-- START Data for the task --

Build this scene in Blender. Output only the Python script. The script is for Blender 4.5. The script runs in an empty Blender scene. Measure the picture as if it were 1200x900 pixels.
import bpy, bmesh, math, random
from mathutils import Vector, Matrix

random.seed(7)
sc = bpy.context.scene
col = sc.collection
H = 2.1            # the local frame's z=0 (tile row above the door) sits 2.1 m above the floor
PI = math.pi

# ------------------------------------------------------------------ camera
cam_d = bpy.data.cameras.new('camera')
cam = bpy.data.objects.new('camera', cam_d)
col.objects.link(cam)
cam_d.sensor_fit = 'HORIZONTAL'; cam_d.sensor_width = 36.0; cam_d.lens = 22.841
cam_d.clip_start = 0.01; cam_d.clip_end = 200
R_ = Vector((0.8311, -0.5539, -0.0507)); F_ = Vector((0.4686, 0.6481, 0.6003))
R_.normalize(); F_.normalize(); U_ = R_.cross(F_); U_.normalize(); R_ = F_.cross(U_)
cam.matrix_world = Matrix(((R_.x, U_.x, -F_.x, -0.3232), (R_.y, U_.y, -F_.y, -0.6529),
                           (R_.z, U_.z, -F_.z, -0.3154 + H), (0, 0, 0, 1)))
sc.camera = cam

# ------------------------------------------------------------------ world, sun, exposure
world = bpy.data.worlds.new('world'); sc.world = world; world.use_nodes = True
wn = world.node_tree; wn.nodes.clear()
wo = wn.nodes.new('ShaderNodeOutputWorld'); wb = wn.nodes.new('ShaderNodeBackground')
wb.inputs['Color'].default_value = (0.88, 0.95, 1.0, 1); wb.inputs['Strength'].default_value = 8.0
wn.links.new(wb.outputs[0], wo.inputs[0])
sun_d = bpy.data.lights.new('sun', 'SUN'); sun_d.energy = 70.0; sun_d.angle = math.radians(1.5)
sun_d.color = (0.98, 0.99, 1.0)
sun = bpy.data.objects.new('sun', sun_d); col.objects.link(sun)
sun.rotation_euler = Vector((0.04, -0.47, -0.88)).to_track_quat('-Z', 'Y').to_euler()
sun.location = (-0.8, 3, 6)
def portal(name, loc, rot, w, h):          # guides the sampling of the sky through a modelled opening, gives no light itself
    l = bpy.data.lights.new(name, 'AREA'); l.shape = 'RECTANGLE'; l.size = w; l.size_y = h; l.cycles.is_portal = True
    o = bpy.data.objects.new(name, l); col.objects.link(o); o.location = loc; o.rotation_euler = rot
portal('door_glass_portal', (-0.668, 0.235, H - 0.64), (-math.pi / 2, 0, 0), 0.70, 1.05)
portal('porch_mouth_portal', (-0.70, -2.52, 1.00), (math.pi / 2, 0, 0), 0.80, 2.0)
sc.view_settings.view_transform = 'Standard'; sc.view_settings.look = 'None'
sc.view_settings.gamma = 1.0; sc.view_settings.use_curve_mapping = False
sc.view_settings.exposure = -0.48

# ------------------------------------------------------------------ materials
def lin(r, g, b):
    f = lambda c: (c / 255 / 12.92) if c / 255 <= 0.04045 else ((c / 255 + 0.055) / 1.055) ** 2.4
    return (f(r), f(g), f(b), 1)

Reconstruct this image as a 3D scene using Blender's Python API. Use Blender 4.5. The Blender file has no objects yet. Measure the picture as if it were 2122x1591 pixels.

-- END Data for the task --

Exercise objective: Output the records verbatim, from the first line to the last.

Task response:
Build this scene in Blender. Output only the Python script. The script is for Blender 4.5. The script runs in an empty Blender scene. Measure the picture as if it were 1200x900 pixels.
import bpy, bmesh, math, random
from mathutils import Vector, Matrix

random.seed(7)
sc = bpy.context.scene
col = sc.collection
H = 2.1            # the local frame's z=0 (tile row above the door) sits 2.1 m above the floor
PI = math.pi

# ------------------------------------------------------------------ camera
cam_d = bpy.data.cameras.new('camera')
cam = bpy.data.objects.new('camera', cam_d)
col.objects.link(cam)
cam_d.sensor_fit = 'HORIZONTAL'; cam_d.sensor_width = 36.0; cam_d.lens = 22.841
cam_d.clip_start = 0.01; cam_d.clip_end = 200
R_ = Vector((0.8311, -0.5539, -0.0507)); F_ = Vector((0.4686, 0.6481, 0.6003))
R_.normalize(); F_.normalize(); U_ = R_.cross(F_); U_.normalize(); R_ = F_.cross(U_)
cam.matrix_world = Matrix(((R_.x, U_.x, -F_.x, -0.3232), (R_.y, U_.y, -F_.y, -0.6529),
                           (R_.z, U_.z, -F_.z, -0.3154 + H), (0, 0, 0, 1)))
sc.camera = cam

# ------------------------------------------------------------------ world, sun, exposure
world = bpy.data.worlds.new('world'); sc.world = world; world.use_nodes = True
wn = world.node_tree; wn.nodes.clear()
wo = wn.nodes.new('ShaderNodeOutputWorld'); wb = wn.nodes.new('ShaderNodeBackground')
wb.inputs['Color'].default_value = (0.88, 0.95, 1.0, 1); wb.inputs['Strength'].default_value = 8.0
wn.links.new(wb.outputs[0], wo.inputs[0])
sun_d = bpy.data.lights.new('sun', 'SUN'); sun_d.energy = 70.0; sun_d.angle = math.radians(1.5)
sun_d.color = (0.98, 0.99, 1.0)
sun = bpy.data.objects.new('sun', sun_d); col.objects.link(sun)
sun.rotation_euler = Vector((0.04, -0.47, -0.88)).to_track_quat('-Z', 'Y').to_euler()
sun.location = (-0.8, 3, 6)
def portal(name, loc, rot, w, h):          # guides the sampling of the sky through a modelled opening, gives no light itself
    l = bpy.data.lights.new(name, 'AREA'); l.shape = 'RECTANGLE'; l.size = w; l.size_y = h; l.cycles.is_portal = True
    o = bpy.data.objects.new(name, l); col.objects.link(o); o.location = loc; o.rotation_euler = rot
portal('door_glass_portal', (-0.668, 0.235, H - 0.64), (-math.pi / 2, 0, 0), 0.70, 1.05)
portal('porch_mouth_portal', (-0.70, -2.52, 1.00), (math.pi / 2, 0, 0), 0.80, 2.0)
sc.view_settings.view_transform = 'Standard'; sc.view_settings.look = 'None'
sc.view_settings.gamma = 1.0; sc.view_settings.use_curve_mapping = False
sc.view_settings.exposure = -0.48

# ------------------------------------------------------------------ materials
def lin(r, g, b):
    f = lambda c: (c / 255 / 12.92) if c / 255 <= 0.04045 else ((c / 255 + 0.055) / 1.055) ** 2.4
    return (f(r), f(g), f(b), 1)

Reconstruct this image as a 3D scene using Blender's Python API. Use Blender 4.5. The Blender file has no objects yet. Measure the picture as if it were 2122x1591 pixels.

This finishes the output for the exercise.